** What is being asked **
Would you transcribe all of the data exactly, down to the last character?
======== Raw data
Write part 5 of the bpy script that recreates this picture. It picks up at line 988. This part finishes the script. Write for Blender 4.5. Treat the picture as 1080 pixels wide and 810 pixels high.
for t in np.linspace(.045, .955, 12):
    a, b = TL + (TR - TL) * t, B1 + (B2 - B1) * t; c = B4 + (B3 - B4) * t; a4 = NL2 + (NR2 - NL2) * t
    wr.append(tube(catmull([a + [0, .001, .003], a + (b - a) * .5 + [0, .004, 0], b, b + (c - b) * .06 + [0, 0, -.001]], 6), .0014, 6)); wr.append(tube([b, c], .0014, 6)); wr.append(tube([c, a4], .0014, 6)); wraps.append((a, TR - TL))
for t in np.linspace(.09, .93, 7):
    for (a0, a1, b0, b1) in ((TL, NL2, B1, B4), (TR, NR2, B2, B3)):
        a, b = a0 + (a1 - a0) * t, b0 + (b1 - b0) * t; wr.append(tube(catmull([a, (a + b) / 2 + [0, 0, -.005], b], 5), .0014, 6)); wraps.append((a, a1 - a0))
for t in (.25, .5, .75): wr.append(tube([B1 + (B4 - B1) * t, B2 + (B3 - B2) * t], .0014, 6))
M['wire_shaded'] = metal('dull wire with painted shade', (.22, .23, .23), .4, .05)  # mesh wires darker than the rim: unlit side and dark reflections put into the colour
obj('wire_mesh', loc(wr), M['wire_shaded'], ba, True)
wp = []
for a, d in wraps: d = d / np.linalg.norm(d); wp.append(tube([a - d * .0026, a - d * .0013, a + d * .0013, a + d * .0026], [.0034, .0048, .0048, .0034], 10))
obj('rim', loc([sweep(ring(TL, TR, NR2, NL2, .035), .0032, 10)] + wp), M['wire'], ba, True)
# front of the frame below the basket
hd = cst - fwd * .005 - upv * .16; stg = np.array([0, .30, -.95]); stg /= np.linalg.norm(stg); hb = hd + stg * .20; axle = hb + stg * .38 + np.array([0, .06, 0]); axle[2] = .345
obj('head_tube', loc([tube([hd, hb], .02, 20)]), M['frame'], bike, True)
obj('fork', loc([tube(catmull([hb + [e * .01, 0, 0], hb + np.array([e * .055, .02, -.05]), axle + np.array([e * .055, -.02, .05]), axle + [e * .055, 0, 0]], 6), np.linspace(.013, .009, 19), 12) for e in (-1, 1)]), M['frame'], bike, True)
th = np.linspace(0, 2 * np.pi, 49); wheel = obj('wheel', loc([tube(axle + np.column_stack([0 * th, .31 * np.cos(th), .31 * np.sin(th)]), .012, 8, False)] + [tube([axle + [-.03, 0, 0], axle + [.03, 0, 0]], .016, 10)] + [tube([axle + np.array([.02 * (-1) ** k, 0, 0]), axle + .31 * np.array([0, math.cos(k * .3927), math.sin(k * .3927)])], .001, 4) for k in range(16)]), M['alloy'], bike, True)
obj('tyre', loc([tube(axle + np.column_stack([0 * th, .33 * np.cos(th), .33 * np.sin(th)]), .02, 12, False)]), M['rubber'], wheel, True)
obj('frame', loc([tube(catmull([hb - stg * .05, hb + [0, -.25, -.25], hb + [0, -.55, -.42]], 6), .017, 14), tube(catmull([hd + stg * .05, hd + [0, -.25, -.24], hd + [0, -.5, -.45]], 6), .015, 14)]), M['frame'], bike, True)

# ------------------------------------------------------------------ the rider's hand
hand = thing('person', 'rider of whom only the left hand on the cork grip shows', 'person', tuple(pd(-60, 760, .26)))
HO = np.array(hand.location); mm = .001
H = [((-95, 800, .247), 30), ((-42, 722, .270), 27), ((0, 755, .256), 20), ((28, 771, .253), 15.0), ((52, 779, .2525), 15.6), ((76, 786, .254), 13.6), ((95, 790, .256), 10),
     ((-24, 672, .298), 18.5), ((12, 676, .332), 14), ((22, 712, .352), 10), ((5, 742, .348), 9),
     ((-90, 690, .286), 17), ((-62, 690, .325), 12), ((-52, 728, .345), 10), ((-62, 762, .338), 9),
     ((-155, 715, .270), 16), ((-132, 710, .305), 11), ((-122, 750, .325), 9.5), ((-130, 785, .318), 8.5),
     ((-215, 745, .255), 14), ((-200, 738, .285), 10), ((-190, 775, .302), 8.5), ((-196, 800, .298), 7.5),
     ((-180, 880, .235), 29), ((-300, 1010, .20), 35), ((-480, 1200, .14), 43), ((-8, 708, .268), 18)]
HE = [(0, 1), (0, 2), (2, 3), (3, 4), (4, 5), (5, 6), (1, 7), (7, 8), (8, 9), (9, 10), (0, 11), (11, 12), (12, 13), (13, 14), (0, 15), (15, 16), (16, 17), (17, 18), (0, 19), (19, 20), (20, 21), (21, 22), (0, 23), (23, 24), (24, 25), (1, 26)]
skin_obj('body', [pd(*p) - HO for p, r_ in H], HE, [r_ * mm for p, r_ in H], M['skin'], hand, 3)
================
** Expected answer **
Write part 5 of the bpy script that recreates this picture. It picks up at line 988. This part finishes the script. Write for Blender 4.5. Treat the picture as 1080 pixels wide and 810 pixels high.
for t in np.linspace(.045, .955, 12):
    a, b = TL + (TR - TL) * t, B1 + (B2 - B1) * t; c = B4 + (B3 - B4) * t; a4 = NL2 + (NR2 - NL2) * t
    wr.append(tube(catmull([a + [0, .001, .003], a + (b - a) * .5 + [0, .004, 0], b, b + (c - b) * .06 + [0, 0, -.001]], 6), .0014, 6)); wr.append(tube([b, c], .0014, 6)); wr.append(tube([c, a4], .0014, 6)); wraps.append((a, TR - TL))
for t in np.linspace(.09, .93, 7):
    for (a0, a1, b0, b1) in ((TL, NL2, B1, B4), (TR, NR2, B2, B3)):
        a, b = a0 + (a1 - a0) * t, b0 + (b1 - b0) * t; wr.append(tube(catmull([a, (a + b) / 2 + [0, 0, -.005], b], 5), .0014, 6)); wraps.append((a, a1 - a0))
for t in (.25, .5, .75): wr.append(tube([B1 + (B4 - B1) * t, B2 + (B3 - B2) * t], .0014, 6))
M['wire_shaded'] = metal('dull wire with painted shade', (.22, .23, .23), .4, .05)  # mesh wires darker than the rim: unlit side and dark reflections put into the colour
obj('wire_mesh', loc(wr), M['wire_shaded'], ba, True)
wp = []
for a, d in wraps: d = d / np.linalg.norm(d); wp.append(tube([a - d * .0026, a - d * .0013, a + d * .0013, a + d * .0026], [.0034, .0048, .0048, .0034], 10))
obj('rim', loc([sweep(ring(TL, TR, NR2, NL2, .035), .0032, 10)] + wp), M['wire'], ba, True)
# front of the frame below the basket
hd = cst - fwd * .005 - upv * .16; stg = np.array([0, .30, -.95]); stg /= np.linalg.norm(stg); hb = hd + stg * .20; axle = hb + stg * .38 + np.array([0, .06, 0]); axle[2] = .345
obj('head_tube', loc([tube([hd, hb], .02, 20)]), M['frame'], bike, True)
obj('fork', loc([tube(catmull([hb + [e * .01, 0, 0], hb + np.array([e * .055, .02, -.05]), axle + np.array([e * .055, -.02, .05]), axle + [e * .055, 0, 0]], 6), np.linspace(.013, .009, 19), 12) for e in (-1, 1)]), M['frame'], bike, True)
th = np.linspace(0, 2 * np.pi, 49); wheel = obj('wheel', loc([tube(axle + np.column_stack([0 * th, .31 * np.cos(th), .31 * np.sin(th)]), .012, 8, False)] + [tube([axle + [-.03, 0, 0], axle + [.03, 0, 0]], .016, 10)] + [tube([axle + np.array([.02 * (-1) ** k, 0, 0]), axle + .31 * np.array([0, math.cos(k * .3927), math.sin(k * .3927)])], .001, 4) for k in range(16)]), M['alloy'], bike, True)
obj('tyre', loc([tube(axle + np.column_stack([0 * th, .33 * np.cos(th), .33 * np.sin(th)]), .02, 12, False)]), M['rubber'], wheel, True)
obj('frame', loc([tube(catmull([hb - stg * .05, hb + [0, -.25, -.25], hb + [0, -.55, -.42]], 6), .017, 14), tube(catmull([hd + stg * .05, hd + [0, -.25, -.24], hd + [0, -.5, -.45]], 6), .015, 14)]), M['frame'], bike, True)

# ------------------------------------------------------------------ the rider's hand
hand = thing('person', 'rider of whom only the left hand on the cork grip shows', 'person', tuple(pd(-60, 760, .26)))
HO = np.array(hand.location); mm = .001
H = [((-95, 800, .247), 30), ((-42, 722, .270), 27), ((0, 755, .256), 20), ((28, 771, .253), 15.0), ((52, 779, .2525), 15.6), ((76, 786, .254), 13.6), ((95, 790, .256), 10),
     ((-24, 672, .298), 18.5), ((12, 676, .332), 14), ((22, 712, .352), 10), ((5, 742, .348), 9),
     ((-90, 690, .286), 17), ((-62, 690, .325), 12), ((-52, 728, .345), 10), ((-62, 762, .338), 9),
     ((-155, 715, .270), 16), ((-132, 710, .305), 11), ((-122, 750, .325), 9.5), ((-130, 785, .318), 8.5),
     ((-215, 745, .255), 14), ((-200, 738, .285), 10), ((-190, 775, .302), 8.5), ((-196, 800, .298), 7.5),
     ((-180, 880, .235), 29), ((-300, 1010, .20), 35), ((-480, 1200, .14), 43), ((-8, 708, .268), 18)]
HE = [(0, 1), (0, 2), (2, 3), (3, 4), (4, 5), (5, 6), (1, 7), (7, 8), (8, 9), (9, 10), (0, 11), (11, 12), (12, 13), (13, 14), (0, 15), (15, 16), (16, 17), (17, 18), (0, 19), (19, 20), (20, 21), (21, 22), (0, 23), (23, 24), (24, 25), (1, 26)]
skin_obj('body', [pd(*p) - HO for p, r_ in H], HE, [r_ * mm for p, r_ in H], M['skin'], hand, 3)